Provided data –
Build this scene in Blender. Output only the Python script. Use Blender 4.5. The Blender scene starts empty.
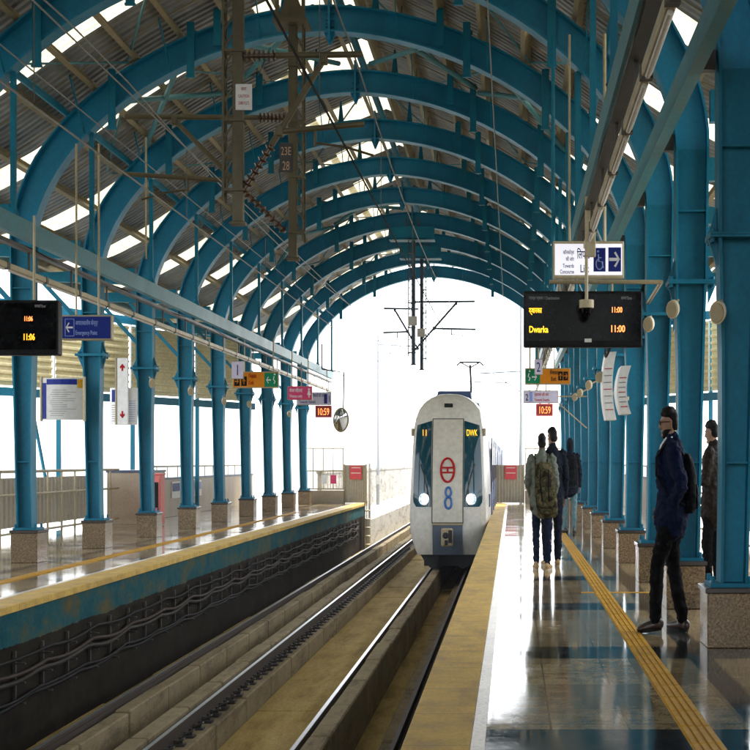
import bpy, bmesh, math, random
import numpy as np
from mathutils import Vector, Matrix
random.seed(7)
S = bpy.context.scene
COL = S.collection
R = math.radians

# ---------------------------------------------------------------- camera, sky, sun, exposure
F, HX, HY, EYE = 1500.0, 512.0, 461.0, 1.37          # focal length in photo pixels, vanishing point, eye height
cam = bpy.data.objects.new('camera', bpy.data.cameras.new('camera'))
COL.objects.link(cam)
cam.location = (0, 0, EYE)
cam.rotation_euler = (R(90), 0, 0)
cam.data.sensor_width = 36
cam.data.lens = 36 * F / 750
cam.data.shift_x = (375 - HX) / 750
cam.data.shift_y = (HY - 375) / 750
cam.data.clip_start = 0.05
cam.data.clip_end = 6000
S.camera = cam

SUN_EL, SUN_AZ = 52.0, 28.0                           # degrees; azimuth measured from the track direction (+Y) towards +X
w = bpy.data.worlds.new('World'); S.world = w; w.use_nodes = True
nt = w.node_tree; nt.nodes.clear()
sky = nt.nodes.new('ShaderNodeTexSky'); sky.sky_type = 'NISHITA'; sky.sun_disc = False
sky.sun_elevation = R(SUN_EL); sky.sun_rotation = R(SUN_AZ)
sky.dust_density = 1.0; sky.air_density = 1.0
hs = nt.nodes.new('ShaderNodeHueSaturation'); hs.inputs['Saturation'].default_value = 0.22
bg = nt.nodes.new('ShaderNodeBackground'); bg.inputs['Strength'].default_value = 0.15
wo = nt.nodes.new('ShaderNodeOutputWorld')
nt.links.new(sky.outputs[0], hs.inputs['Color']); nt.links.new(hs.outputs[0], bg.inputs[0]); nt.links.new(bg.outputs[0], wo.inputs[0])
sun = bpy.data.objects.new('sun', bpy.data.lights.new('sun', 'SUN'))
COL.objects.link(sun)
sun.data.energy = 1.5; sun.data.angle = R(12); sun.data.color = (1, .95, .86)
_d = Vector((math.sin(R(SUN_AZ)) * math.cos(R(SUN_EL)), math.cos(R(SUN_AZ)) * math.cos(R(SUN_EL)), math.sin(R(SUN_EL))))
sun.rotation_euler = _d.to_track_quat('Z', 'Y').to_euler()
sun.location = (20, 30, 40)
S.view_settings.view_transform = 'Standard'
S.view_settings.look = 'None'
S.view_settings.exposure = 2.3
S.view_settings.gamma = 1.0
S.view_settings.use_curve_mapping = False
S.render.engine = 'CYCLES'
S.cycles.use_denoising = True
S.cycles.max_bounces = 10
S.cycles.diffuse_bounces = 5
S.cycles.glossy_bounces = 4
S.cycles.transmission_bounces = 4
S.cycles.transparent_max_bounces = 8
S.cycles.sample_clamp_indirect = 12
S.cycles.caustics_reflective = False
S.cycles.caustics_refractive = False

# ---------------------------------------------------------------- mesh helpers
def at(px, py, y):
    """survey: photo pixel at distance y -> world point"""
    return Vector(((px - HX) * y / F, y, EYE - (py - HY) * y / F))

def origin(o):
    v = Vector((0, 0, 0))
    while o is not None:
        v = v + Vector(o.location); o = o.parent
    return v

class MB:
    def __init__(s):
        s.v = []; s.f = []; s.m = []; s.cur = 0
    def add(s, vs, fs):
        b = len(s.v); s.v += [Vector(p) for p in vs]
        s.f += [tuple(b + i for i in f) for f in fs]; s.m += [s.cur] * len(fs)
        return s
    def box(s, x0, x1, y0, y1, z0, z1):
        vs = [(x0, y0, z0), (x1, y0, z0), (x1, y1, z0), (x0, y1, z0), (x0, y0, z1), (x1, y0, z1), (x1, y1, z1), (x0, y1, z1)]
        return s.add(vs, [(3, 2, 1, 0), (4, 5, 6, 7), (0, 1, 5, 4), (1, 2, 6, 5), (2, 3, 7, 6), (3, 0, 4, 7)])
    def bar(s, p0, p1, w, h, up=(0, 0, 1)):
        """box section w x h between two points"""
        p0, p1 = Vector(p0), Vector(p1); d = (p1 - p0).normalized(); up = Vector(up)
        a = d.cross(up)
        if a.length < 1e-4: a = d.cross(Vector((1, 0, 0)))
        a.normalize(); b = a.cross(d).normalized()
        q = [(-.5, -.5), (.5, -.5), (.5, .5), (-.5, .5)]
        vs = [p0 + a * (i * w) + b * (j * h) for i, j in q] + [p1 + a * (i * w) + b * (j * h) for i, j in q]
        return s.add(vs, [(3, 2, 1, 0), (4, 5, 6, 7), (0, 1, 5, 4), (1, 2, 6, 5), (2, 3, 7, 6), (3, 0, 4, 7)])
    def tube(s, pts, r, n=10, cap=True, sx=1.0):
        """round tube along points; r a number or one per point"""
        pts = [Vector(p) for p in pts]; rs = r if isinstance(r, (list, tuple)) else [r] * len(pts)
        rings = []; prev = None
        for i, p in enumerate(pts):
            d = (pts[min(i + 1, len(pts) - 1)] - pts[max(i - 1, 0)]).normalized()
            if prev is None:
                a = d.cross(Vector((0, 0, 1)))
                if a.length < 1e-3: a = d.cross(Vector((0, 1, 0)))
            else:
                a = prev - d * prev.dot(d)
            a.normalize(); prev = a; b = d.cross(a)
            rings.append([p + (a * math.cos(t) + b * math.sin(t)) * rs[i] for t in [2 * math.pi * k / n for k in range(n)]])
        return s.loft(rings, cap)
    def loft(s, rings, cap=True, closed=True):
        n = len(rings[0]); vs = [p for r_ in rings for p in r_]; fs = []
        for i in range(len(rings) - 1):
            for k in range(n if closed else n - 1):
                a, b = i * n + k, i * n + (k + 1) % n
                fs.append((a, b, b + n, a + n))
        if cap and closed:
            fs.append(tuple(range(n - 1, -1, -1))); fs.append(tuple((len(rings) - 1) * n + k for k in range(n)))
        return s.add(vs, fs)
    def prism(s, poly, axis, t0, t1):
        """2D polygon extruded along an axis ('x': poly is y,z; 'y': x,z; 'z': x,y)"""
        def mk(a, b, t): return {'x': (t, a, b), 'y': (a, t, b), 'z': (a, b, t)}[axis]
        return s.loft([[mk(a, b, t0) for a, b in poly], [mk(a, b, t1) for a, b in poly]])
    def disc(s, c, axis, r0, r1, t, n=24):
        """short cylinder centred at c along axis"""
        c = Vector(c); d = Vector(axis).normalized()
        return s.tube([c - d * t / 2, c + d * t / 2], [r0, r1], n)
    def build(s, name, mat=None, parent=None, smooth=False, bevel=0, seg=1, xf=None):
        vs = [xf @ p for p in s.v] if xf is not None else s.v
        if parent is not None: o0 = origin(parent)
        else:
            a = np.array([tuple(p) for p in vs]); o0 = Vector(((a[:, 0].min() + a[:, 0].max()) / 2, (a[:, 1].min() + a[:, 1].max()) / 2, a[:, 2].min()))
        me = bpy.data.meshes.new(name)
        me.from_pydata([tuple(p - o0) for p in vs], [], s.f)
        mats = mat if isinstance(mat, (list, tuple)) else [mat]
        for m_ in mats: me.materials.append(m_)
        if len(mats) > 1: me.polygons.foreach_set('material_index', s.m)
        bm = bmesh.new(); bm.from_mesh(me)
        bmesh.ops.recalc_face_normals(bm, faces=bm.faces)
        if bevel:
            ed = [e for e in bm.edges if len(e.link_faces) == 2 and e.calc_face_angle(0) > .6]
            bmesh.ops.bevel(bm, geom=ed, offset=bevel, segments=seg, affect='EDGES', clamp_overlap=True)
        bm.to_mesh(me); bm.free()
        if smooth:
            for p in me.polygons: p.use_smooth = True
            try: me.set_sharp_from_angle(angle=R(40))
            except Exception: pass
        o = bpy.data.objects.new(name, me); COL.objects.link(o)
        o.parent = parent
        if parent is None: o.location = o0
        return o

def tag(o, label=None, cat=None, group=None, kind=None):
    if label: o['label'] = label
    if cat: o['category'] = cat
    if group: o['group'] = group
    if kind: o['kind'] = kind
    return o

def thing(name, label, cat, loc=(0, 0, 0), group=None):
    o = bpy.data.objects.new(name, None); COL.objects.link(o)
    o.location = loc; o.empty_display_size = .2
    return tag(o, label, cat, group)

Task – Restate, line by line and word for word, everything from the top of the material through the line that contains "S.camera = cam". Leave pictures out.

Task output –
Build this scene in Blender. Output only the Python script. Use Blender 4.5. The Blender scene starts empty.
import bpy, bmesh, math, random
import numpy as np
from mathutils import Vector, Matrix
random.seed(7)
S = bpy.context.scene
COL = S.collection
R = math.radians

# ---------------------------------------------------------------- camera, sky, sun, exposure
F, HX, HY, EYE = 1500.0, 512.0, 461.0, 1.37          # focal length in photo pixels, vanishing point, eye height
cam = bpy.data.objects.new('camera', bpy.data.cameras.new('camera'))
COL.objects.link(cam)
cam.location = (0, 0, EYE)
cam.rotation_euler = (R(90), 0, 0)
cam.data.sensor_width = 36
cam.data.lens = 36 * F / 750
cam.data.shift_x = (375 - HX) / 750
cam.data.shift_y = (HY - 375) / 750
cam.data.clip_start = 0.05
cam.data.clip_end = 6000
S.camera = cam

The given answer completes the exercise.